Summit County instructors offer insight on easing into the exertion of ski season | SummitDaily.com

Summit County instructors offer insight on easing into the exertion of ski season

Sebastian Foltz
sfoltz@summitdaily.com
A skier carves a fresh turn on the slopes at Copper Mountain. Pro instructors recommend easing into the season gradually and not skiing too aggressively on day one.
Tripp Fay / Copper Mountain |

The ski season is more than a month old, but many of us are just starting to sharpen the skis and head for the hills. Before you hit the slopes, a refresher course on freshies might be in order.
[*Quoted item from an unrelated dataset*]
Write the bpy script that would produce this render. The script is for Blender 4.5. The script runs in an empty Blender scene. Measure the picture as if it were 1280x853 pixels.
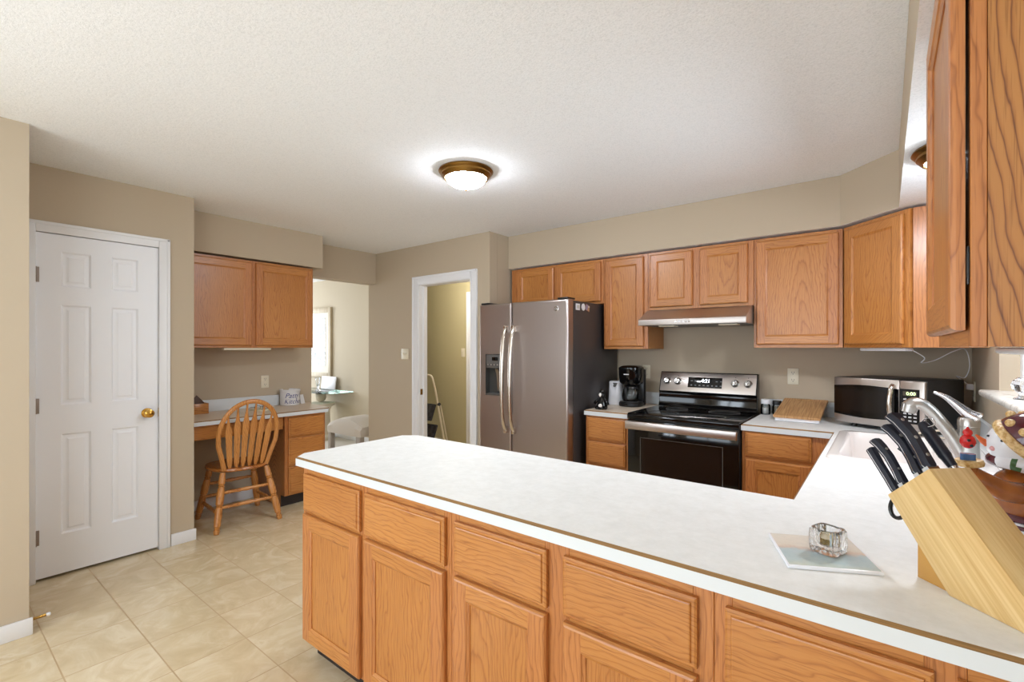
import bpy, bmesh, math, random
from mathutils import Vector, Matrix
random.seed(7)
SC = bpy.context.scene
COL = SC.collection
R = math.radians

# ------------------------------------------------------------------ camera, world, lights
F_PX = 593.5
cam_d = bpy.data.cameras.new('camera')
cam = bpy.data.objects.new('camera', cam_d); COL.objects.link(cam)
cam.location = (0, 0, 1.37)
cam.rotation_euler = (R(90), 0, R(38.13))
cam_d.sensor_width = 36; cam_d.sensor_fit = 'HORIZONTAL'
cam_d.lens = F_PX / 1280 * 36
cam_d.shift_y = (435.2 - 426.5) / 1280
cam_d.clip_start = 0.02; cam_d.clip_end = 60
SC.camera = cam

SC.view_settings.view_transform = 'Standard'
SC.view_settings.look = 'None'
SC.view_settings.gamma = 1
SC.view_settings.use_curve_mapping = False
SC.view_settings.exposure = 0.88
SC.cycles.use_denoising = True
SC.cycles.max_bounces = 10
SC.cycles.diffuse_bounces = 6
SC.cycles.glossy_bounces = 5
SC.cycles.transmission_bounces = 8
SC.cycles.caustics_reflective = False
SC.cycles.caustics_refractive = False
SC.cycles.sample_clamp_indirect = 6

world = bpy.data.worlds.new('daylight_sky'); SC.world = world
world.use_nodes = True
wn = world.node_tree.nodes; wl = world.node_tree.links
bgn = wn['Background']
bgn.inputs['Color'].default_value = (0.80, 0.90, 1.0, 1)
bgn.inputs['Strength'].default_value = 1.6

def area(name, loc, rot, sx, sy, power, color=(1, 1, 1), spread=180):
    l = bpy.data.lights.new(name, 'AREA'); l.shape = 'RECTANGLE'; l.size = sx; l.size_y = sy
    l.energy = power; l.color = color; l.spread = R(spread)
    o = bpy.data.objects.new(name, l); COL.objects.link(o); o.location = loc; o.rotation_euler = rot
    return o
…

The Summit Daily recently sat down with Copper Mountain ski school manager Joe Quarantillo and took a run with longtime instructor and PSIA trainer Jonathan Lawson to get a few tips on getting back on the mountain.

“Best case scenario you’re conditioning year-round,” Quarantillo said, explaining that ideally people should prepare for ski season before taking to the snow. “Stretching and yoga are going to be your friends when it comes to skiing. I stretch every opportunity I have.”

For the rest of us, the quadriceps and hip flexor muscles will scream out in pain initially once we begin putting in full days of skiing and riding.

“Don’t get too technical on day one. Don’t over-focus on technique.”
Jonathan Lawson
ski instructor

The best solution in that case is simply to ease into the season and bring back the muscle memory slowly.

Quarantillo suggested ski-specific stretches and core-strengthening workouts in addition to any regular exercises.

“Your season should begin at home. Practice standing on one foot, break out the bike — go to the gym.”

Whether you are a diehard gym rat or more of a casual hiker/biker, when taking to the hill for the first time this season, both Quarantillo and Lawson stressed going easy.

“First day, you want to bring down your speed to about 50 percent,” Quarantillo said.

“Don’t get too technical on day one. Don’t over-focus on technique,” Lawson added, while riding up the American Flyer chair at Copper for an afternoon run.

Just go, he said. “Focus on how your body’s doing. Don’t be too hard on yourself. Just take inventory of where you are starting the season.”

The two snow pros offered up some tips on early-season safety, because the last thing any of us want is to end our season in November strapped onto a ski patrol sled.

“Avoiding injury comes with knowing your boundaries,” Quarantillo said. “If it’s the beginning of the season and you’re feeling fatigued, take a break.”

Injuries often happen when skiers or snowboarders overdo it, either skiing too hard, too long or jumping into more difficult terrain too soon.

“Be aware of conditions especially in the afternoon,” Lawson added.

With limited terrain early season, open runs get a lot of traffic. And with afternoon shade they can become icy.

“Look for the loose snow,” he said, suggesting the edges of the slope or other places people may have ignored.

Quarantillo stressed focusing on proper stance and staying out of the “back seat” — that is, sitting back too far on the skis.

“An ineffective stance is going to add to fatigue the most,” he said. “Being in the back seat leads to a lot of fatigue.”

And with fatigue the likelihood of injury increases.

“Recognize fatigue is happening and take a break,” he said.

Finally, the best advice: Should skiers find themselves on the verge of falling, it’s often better to just to go with it and not try to recover.

“If you’re falling, it might be best to give in to the fall,” Quarantillo said.

The risk of injury tends to increase when a skier or snowboarder twists or turns in an unnatural way in an attempt stay upright.

With those tips in mind, the two instructors also reminded skiers and snowboarders to be aware of others, especially in early season with less terrain for crowds to spread out on.

There’s no question that skiing is a dangerous sport but knowing one’s limitations and remembering to exercise caution will substantially lower the risk of injury.